Just a depressing job search post

I thought I was done with the crud. Finished beating myself up and getting depressed with my job hunt. I guess that’s not the case.

Last week I had an interview. It turned out to be a position that I would have loved to have ten years ago. The salary is about $10K lower than what I know I’m worth. And the commute would be over an hour each way. But the interview went very well and I went back on Monday for a second one.

So why am I not enthusiastic about it?

I know I’m better than this. I deserve to have the job that I want, right? So where is it? I know this job is out there somewhere. I’ve seen it on the job boards and in the search engines. I’ve applied to it several times and still, that phone call to schedule the interview doesn’t come. I would venture to guess that since starting my job search two months ago, I’ve sent my resume out to over 100 companies, all in response to positions they had posted.
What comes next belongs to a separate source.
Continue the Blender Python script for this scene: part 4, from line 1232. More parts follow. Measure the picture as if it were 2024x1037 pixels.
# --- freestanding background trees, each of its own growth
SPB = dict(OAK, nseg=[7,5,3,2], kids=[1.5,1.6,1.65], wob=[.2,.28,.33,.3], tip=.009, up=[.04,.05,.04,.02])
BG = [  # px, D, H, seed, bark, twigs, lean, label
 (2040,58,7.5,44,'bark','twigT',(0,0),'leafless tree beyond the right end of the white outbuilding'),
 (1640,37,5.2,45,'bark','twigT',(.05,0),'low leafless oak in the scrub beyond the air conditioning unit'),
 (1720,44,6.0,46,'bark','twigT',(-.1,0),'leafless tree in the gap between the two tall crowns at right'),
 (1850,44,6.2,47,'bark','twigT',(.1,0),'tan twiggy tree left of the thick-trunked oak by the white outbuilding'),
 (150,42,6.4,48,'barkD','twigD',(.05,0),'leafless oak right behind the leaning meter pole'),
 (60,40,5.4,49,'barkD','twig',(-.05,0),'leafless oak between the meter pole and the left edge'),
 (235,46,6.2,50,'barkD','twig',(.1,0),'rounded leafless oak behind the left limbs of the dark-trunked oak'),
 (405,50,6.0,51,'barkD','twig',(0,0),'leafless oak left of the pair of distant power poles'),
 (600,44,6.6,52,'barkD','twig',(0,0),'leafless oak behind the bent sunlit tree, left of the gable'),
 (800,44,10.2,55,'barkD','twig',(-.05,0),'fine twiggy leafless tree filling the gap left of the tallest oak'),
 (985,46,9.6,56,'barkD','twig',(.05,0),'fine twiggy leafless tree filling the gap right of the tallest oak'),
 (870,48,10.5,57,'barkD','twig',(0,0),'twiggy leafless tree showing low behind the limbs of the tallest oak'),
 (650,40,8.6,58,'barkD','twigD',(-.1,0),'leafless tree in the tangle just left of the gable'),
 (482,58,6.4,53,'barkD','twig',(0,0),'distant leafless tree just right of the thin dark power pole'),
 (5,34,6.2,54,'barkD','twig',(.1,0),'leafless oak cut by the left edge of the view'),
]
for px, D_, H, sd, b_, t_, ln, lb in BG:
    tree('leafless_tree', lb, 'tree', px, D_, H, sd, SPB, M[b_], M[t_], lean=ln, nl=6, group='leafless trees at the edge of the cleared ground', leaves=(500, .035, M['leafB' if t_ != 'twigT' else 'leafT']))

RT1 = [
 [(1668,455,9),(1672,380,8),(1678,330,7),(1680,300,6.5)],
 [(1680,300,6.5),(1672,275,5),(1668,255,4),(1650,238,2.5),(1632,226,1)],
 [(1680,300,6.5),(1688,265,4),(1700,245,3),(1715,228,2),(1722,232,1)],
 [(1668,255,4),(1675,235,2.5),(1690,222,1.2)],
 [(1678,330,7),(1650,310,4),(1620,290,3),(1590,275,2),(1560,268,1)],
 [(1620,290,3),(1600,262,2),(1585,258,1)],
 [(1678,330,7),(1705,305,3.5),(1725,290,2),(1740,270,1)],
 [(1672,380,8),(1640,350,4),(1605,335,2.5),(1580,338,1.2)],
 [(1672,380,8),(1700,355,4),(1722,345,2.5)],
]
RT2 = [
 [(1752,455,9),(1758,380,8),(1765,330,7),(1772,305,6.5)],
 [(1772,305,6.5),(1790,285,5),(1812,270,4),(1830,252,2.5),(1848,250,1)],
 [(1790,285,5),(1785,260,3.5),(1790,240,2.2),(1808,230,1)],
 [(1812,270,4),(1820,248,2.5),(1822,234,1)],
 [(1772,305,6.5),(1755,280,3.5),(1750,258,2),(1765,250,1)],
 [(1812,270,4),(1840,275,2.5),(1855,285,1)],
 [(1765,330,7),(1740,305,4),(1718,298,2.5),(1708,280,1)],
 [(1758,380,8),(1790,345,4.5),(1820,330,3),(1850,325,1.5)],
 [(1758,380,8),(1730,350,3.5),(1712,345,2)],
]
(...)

When you’re searching for a job, you have to compete with people you don’t even know. Your resume is potentially one of several hundred – I recently learned that a position I applied to received 200 resumes! Even if you know your qualifications are a perfect match for the position – it’s fair to say that a good percentage of the others are, and when a company is flooded with applicants who are underqualified, overqualified and even dead on, well, how will yours stand out?

And by the way – little tricks like color paper don’t work anymore. Everything’s done electronically – whether you enter your information on their website, or perhaps they just scan your paper resume in search of key phrases that they deem will fit their needs (which, by the way, may not be at all outlined in the classified ad).

If you’re one of the lucky few who land a first interview, you have to learn how to highlight your strong points, project a positive image and prove your worth. An even more elite group will get a second interview, where they have to do this all over again for another individual and still make it sound interesting, regardless of the fact that they might have given the same schpiel fifty times in the last month.

And then after all the research, rehearsal, prep work… you call to follow up and get that dreaded speech – “You were a strong candidate, we had a tough time deciding, it was between you and another person…” – you feel worthless anyway. Because you were once again second best. The runner up. The one who gets to go home without the crown & roses, and gracefully accept defeat.

Your very best just wasn’t good enough, once again.